*Stated goal*
Write out the whole listing, matching it exactly.

──────── Data

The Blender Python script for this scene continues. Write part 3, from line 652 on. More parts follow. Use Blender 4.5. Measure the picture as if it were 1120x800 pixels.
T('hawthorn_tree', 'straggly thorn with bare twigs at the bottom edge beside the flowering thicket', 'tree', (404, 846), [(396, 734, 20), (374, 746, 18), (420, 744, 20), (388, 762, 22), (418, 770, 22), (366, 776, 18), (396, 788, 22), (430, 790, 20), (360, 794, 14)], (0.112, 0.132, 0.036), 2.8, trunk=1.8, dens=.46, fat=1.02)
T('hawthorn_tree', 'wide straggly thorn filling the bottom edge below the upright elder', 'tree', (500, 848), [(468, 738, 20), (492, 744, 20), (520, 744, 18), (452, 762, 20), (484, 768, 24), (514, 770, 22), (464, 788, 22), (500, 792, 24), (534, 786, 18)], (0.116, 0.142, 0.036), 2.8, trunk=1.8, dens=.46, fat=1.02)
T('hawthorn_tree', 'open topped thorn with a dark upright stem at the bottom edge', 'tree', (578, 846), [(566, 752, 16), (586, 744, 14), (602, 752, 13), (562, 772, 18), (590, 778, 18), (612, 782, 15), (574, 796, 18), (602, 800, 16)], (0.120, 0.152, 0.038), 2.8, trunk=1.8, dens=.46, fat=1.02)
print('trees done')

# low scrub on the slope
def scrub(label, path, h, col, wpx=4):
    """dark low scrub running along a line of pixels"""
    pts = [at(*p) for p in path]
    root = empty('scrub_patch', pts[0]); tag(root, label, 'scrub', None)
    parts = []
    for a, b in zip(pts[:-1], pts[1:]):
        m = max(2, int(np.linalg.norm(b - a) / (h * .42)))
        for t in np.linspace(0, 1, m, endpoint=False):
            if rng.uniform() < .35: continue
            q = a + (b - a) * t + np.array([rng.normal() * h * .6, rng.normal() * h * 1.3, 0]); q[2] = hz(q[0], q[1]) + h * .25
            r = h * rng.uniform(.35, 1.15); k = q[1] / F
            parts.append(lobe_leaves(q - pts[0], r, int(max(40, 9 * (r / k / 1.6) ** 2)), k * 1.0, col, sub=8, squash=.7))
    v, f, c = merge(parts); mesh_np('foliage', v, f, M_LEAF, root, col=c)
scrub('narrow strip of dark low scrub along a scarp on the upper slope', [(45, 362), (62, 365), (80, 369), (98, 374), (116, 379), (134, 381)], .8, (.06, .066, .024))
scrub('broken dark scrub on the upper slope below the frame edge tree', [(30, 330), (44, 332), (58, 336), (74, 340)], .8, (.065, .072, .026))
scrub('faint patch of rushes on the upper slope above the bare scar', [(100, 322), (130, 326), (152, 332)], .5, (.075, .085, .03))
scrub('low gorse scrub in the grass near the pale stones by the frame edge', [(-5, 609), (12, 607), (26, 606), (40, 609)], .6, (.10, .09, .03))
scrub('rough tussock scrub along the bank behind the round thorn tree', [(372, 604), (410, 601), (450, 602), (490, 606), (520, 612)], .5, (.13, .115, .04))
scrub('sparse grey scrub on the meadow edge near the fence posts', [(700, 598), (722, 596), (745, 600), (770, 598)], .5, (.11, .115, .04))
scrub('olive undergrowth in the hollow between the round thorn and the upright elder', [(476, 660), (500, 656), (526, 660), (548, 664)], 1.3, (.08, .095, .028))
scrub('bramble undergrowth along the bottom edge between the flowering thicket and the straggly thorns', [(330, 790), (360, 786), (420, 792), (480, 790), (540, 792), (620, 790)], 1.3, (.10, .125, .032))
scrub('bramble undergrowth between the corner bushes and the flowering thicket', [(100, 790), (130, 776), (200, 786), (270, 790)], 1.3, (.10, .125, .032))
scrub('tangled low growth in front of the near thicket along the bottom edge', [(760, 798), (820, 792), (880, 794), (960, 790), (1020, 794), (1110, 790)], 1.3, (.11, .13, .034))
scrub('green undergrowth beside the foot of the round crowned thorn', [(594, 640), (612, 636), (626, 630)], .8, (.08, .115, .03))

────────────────

*Written answer*
The Blender Python script for this scene continues. Write part 3, from line 652 on. More parts follow. Use Blender 4.5. Measure the picture as if it were 1120x800 pixels.
T('hawthorn_tree', 'straggly thorn with bare twigs at the bottom edge beside the flowering thicket', 'tree', (404, 846), [(396, 734, 20), (374, 746, 18), (420, 744, 20), (388, 762, 22), (418, 770, 22), (366, 776, 18), (396, 788, 22), (430, 790, 20), (360, 794, 14)], (0.112, 0.132, 0.036), 2.8, trunk=1.8, dens=.46, fat=1.02)
T('hawthorn_tree', 'wide straggly thorn filling the bottom edge below the upright elder', 'tree', (500, 848), [(468, 738, 20), (492, 744, 20), (520, 744, 18), (452, 762, 20), (484, 768, 24), (514, 770, 22), (464, 788, 22), (500, 792, 24), (534, 786, 18)], (0.116, 0.142, 0.036), 2.8, trunk=1.8, dens=.46, fat=1.02)
T('hawthorn_tree', 'open topped thorn with a dark upright stem at the bottom edge', 'tree', (578, 846), [(566, 752, 16), (586, 744, 14), (602, 752, 13), (562, 772, 18), (590, 778, 18), (612, 782, 15), (574, 796, 18), (602, 800, 16)], (0.120, 0.152, 0.038), 2.8, trunk=1.8, dens=.46, fat=1.02)
print('trees done')

# low scrub on the slope
def scrub(label, path, h, col, wpx=4):
    """dark low scrub running along a line of pixels"""
    pts = [at(*p) for p in path]
    root = empty('scrub_patch', pts[0]); tag(root, label, 'scrub', None)
    parts = []
    for a, b in zip(pts[:-1], pts[1:]):
        m = max(2, int(np.linalg.norm(b - a) / (h * .42)))
        for t in np.linspace(0, 1, m, endpoint=False):
            if rng.uniform() < .35: continue
            q = a + (b - a) * t + np.array([rng.normal() * h * .6, rng.normal() * h * 1.3, 0]); q[2] = hz(q[0], q[1]) + h * .25
            r = h * rng.uniform(.35, 1.15); k = q[1] / F
            parts.append(lobe_leaves(q - pts[0], r, int(max(40, 9 * (r / k / 1.6) ** 2)), k * 1.0, col, sub=8, squash=.7))
    v, f, c = merge(parts); mesh_np('foliage', v, f, M_LEAF, root, col=c)
scrub('narrow strip of dark low scrub along a scarp on the upper slope', [(45, 362), (62, 365), (80, 369), (98, 374), (116, 379), (134, 381)], .8, (.06, .066, .024))
scrub('broken dark scrub on the upper slope below the frame edge tree', [(30, 330), (44, 332), (58, 336), (74, 340)], .8, (.065, .072, .026))
scrub('faint patch of rushes on the upper slope above the bare scar', [(100, 322), (130, 326), (152, 332)], .5, (.075, .085, .03))
scrub('low gorse scrub in the grass near the pale stones by the frame edge', [(-5, 609), (12, 607), (26, 606), (40, 609)], .6, (.10, .09, .03))
scrub('rough tussock scrub along the bank behind the round thorn tree', [(372, 604), (410, 601), (450, 602), (490, 606), (520, 612)], .5, (.13, .115, .04))
scrub('sparse grey scrub on the meadow edge near the fence posts', [(700, 598), (722, 596), (745, 600), (770, 598)], .5, (.11, .115, .04))
scrub('olive undergrowth in the hollow between the round thorn and the upright elder', [(476, 660), (500, 656), (526, 660), (548, 664)], 1.3, (.08, .095, .028))
scrub('bramble undergrowth along the bottom edge between the flowering thicket and the straggly thorns', [(330, 790), (360, 786), (420, 792), (480, 790), (540, 792), (620, 790)], 1.3, (.10, .125, .032))
scrub('bramble undergrowth between the corner bushes and the flowering thicket', [(100, 790), (130, 776), (200, 786), (270, 790)], 1.3, (.10, .125, .032))
scrub('tangled low growth in front of the near thicket along the bottom edge', [(760, 798), (820, 792), (880, 794), (960, 790), (1020, 794), (1110, 790)], 1.3, (.11, .13, .034))
scrub('green undergrowth beside the foot of the round crowned thorn', [(594, 640), (612, 636), (626, 630)], .8, (.08, .115, .03))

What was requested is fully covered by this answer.